▶ THE REQUEST: Using the listing below, extract each line that has the word "pixels" in it.

== DATA EXTRACT ==

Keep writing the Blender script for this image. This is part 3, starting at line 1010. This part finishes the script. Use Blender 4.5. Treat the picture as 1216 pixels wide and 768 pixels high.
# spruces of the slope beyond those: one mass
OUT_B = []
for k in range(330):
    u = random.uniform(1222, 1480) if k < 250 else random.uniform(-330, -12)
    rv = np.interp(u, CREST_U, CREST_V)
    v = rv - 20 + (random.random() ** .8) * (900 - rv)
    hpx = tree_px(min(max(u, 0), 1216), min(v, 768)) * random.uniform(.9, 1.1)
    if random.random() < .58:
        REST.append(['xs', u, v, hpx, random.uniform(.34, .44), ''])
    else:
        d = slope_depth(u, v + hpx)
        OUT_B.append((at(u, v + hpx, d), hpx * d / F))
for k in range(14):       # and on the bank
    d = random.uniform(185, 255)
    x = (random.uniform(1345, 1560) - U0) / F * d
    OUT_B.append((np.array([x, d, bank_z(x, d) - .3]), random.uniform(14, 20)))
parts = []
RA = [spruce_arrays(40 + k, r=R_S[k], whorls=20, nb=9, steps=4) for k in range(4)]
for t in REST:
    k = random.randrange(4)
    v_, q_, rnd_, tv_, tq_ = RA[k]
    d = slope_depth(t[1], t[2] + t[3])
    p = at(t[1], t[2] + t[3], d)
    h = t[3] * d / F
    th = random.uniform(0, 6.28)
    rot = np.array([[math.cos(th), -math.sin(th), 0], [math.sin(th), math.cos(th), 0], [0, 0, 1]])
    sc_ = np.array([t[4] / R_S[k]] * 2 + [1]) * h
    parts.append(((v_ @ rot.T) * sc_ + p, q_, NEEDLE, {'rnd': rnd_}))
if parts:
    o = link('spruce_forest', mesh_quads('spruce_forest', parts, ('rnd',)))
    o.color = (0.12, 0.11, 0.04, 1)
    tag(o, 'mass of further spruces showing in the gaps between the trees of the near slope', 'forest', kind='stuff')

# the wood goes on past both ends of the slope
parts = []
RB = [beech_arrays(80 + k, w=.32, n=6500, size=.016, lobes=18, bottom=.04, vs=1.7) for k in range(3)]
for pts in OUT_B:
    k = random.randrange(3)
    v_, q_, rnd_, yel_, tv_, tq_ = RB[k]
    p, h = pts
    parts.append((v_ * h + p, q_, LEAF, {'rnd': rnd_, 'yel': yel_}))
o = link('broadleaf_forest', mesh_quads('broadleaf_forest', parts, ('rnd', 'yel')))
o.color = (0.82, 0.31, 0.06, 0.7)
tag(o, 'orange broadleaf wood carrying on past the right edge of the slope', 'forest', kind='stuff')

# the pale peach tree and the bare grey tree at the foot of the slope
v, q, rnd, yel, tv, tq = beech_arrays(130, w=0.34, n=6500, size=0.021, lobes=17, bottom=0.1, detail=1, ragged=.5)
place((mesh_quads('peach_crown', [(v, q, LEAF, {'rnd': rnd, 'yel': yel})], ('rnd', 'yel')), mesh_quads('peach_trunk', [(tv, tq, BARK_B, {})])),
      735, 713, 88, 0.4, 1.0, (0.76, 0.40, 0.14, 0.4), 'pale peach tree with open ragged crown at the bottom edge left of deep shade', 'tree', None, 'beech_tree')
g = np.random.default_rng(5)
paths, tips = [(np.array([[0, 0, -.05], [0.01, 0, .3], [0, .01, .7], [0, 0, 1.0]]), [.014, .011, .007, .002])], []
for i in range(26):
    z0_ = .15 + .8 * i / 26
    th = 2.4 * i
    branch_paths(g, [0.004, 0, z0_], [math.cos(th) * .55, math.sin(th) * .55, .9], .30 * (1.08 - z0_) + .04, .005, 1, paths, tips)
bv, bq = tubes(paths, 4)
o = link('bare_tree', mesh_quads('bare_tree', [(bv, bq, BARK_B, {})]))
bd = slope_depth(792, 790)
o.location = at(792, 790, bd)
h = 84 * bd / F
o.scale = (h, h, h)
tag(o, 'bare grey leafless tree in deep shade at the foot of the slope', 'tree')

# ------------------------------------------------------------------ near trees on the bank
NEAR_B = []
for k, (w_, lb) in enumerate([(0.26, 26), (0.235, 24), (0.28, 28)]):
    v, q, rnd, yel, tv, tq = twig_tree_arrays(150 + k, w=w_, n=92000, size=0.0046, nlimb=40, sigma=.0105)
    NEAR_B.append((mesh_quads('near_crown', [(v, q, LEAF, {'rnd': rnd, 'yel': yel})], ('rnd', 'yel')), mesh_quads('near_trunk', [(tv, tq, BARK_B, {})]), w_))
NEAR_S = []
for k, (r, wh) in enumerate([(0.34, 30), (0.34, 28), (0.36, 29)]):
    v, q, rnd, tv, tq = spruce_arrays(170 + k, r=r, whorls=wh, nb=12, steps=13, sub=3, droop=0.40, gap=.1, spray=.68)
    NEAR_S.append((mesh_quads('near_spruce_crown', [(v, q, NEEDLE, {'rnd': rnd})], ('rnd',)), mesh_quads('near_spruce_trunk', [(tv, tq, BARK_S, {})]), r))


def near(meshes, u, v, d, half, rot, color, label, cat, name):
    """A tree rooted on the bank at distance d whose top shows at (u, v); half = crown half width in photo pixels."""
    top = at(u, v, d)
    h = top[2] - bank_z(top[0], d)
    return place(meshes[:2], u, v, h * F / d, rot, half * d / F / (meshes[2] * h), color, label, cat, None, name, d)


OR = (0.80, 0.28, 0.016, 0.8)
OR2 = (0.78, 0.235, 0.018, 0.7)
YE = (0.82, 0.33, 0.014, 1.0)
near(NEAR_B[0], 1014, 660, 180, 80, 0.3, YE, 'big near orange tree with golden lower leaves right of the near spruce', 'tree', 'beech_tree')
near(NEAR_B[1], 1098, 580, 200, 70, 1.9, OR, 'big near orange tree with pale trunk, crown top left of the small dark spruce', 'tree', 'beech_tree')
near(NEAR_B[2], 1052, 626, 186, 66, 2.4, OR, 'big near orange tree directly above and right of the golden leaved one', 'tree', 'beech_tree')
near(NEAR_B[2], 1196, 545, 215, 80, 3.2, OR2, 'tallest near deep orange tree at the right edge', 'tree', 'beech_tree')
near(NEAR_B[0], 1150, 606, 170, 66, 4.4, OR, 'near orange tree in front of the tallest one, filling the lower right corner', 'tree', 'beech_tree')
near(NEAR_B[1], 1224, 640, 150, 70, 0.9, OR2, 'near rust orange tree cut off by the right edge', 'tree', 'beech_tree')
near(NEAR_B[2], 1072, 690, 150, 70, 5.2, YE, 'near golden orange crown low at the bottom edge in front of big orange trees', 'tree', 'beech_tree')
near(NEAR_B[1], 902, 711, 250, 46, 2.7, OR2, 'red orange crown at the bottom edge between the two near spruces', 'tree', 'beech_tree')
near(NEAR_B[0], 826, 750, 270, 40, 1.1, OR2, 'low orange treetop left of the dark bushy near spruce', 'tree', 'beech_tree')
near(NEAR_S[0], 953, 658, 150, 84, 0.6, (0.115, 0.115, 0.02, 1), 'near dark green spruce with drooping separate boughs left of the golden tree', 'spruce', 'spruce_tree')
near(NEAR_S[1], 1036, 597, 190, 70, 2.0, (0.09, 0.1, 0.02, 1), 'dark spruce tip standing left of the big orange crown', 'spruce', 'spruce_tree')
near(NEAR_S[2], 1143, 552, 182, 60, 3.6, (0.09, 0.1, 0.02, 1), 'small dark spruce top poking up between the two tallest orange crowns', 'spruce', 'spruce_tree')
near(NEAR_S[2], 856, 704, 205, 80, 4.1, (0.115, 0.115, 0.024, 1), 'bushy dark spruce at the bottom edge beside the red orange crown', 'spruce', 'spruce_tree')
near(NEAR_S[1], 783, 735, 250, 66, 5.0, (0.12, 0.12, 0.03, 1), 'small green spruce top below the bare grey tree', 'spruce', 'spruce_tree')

===

▶ EXERCISE OUTPUT:
Keep writing the Blender script for this image. This is part 3, starting at line 1010. This part finishes the script. Use Blender 4.5. Treat the picture as 1216 pixels wide and 768 pixels high.
    """A tree rooted on the bank at distance d whose top shows at (u, v); half = crown half width in photo pixels."""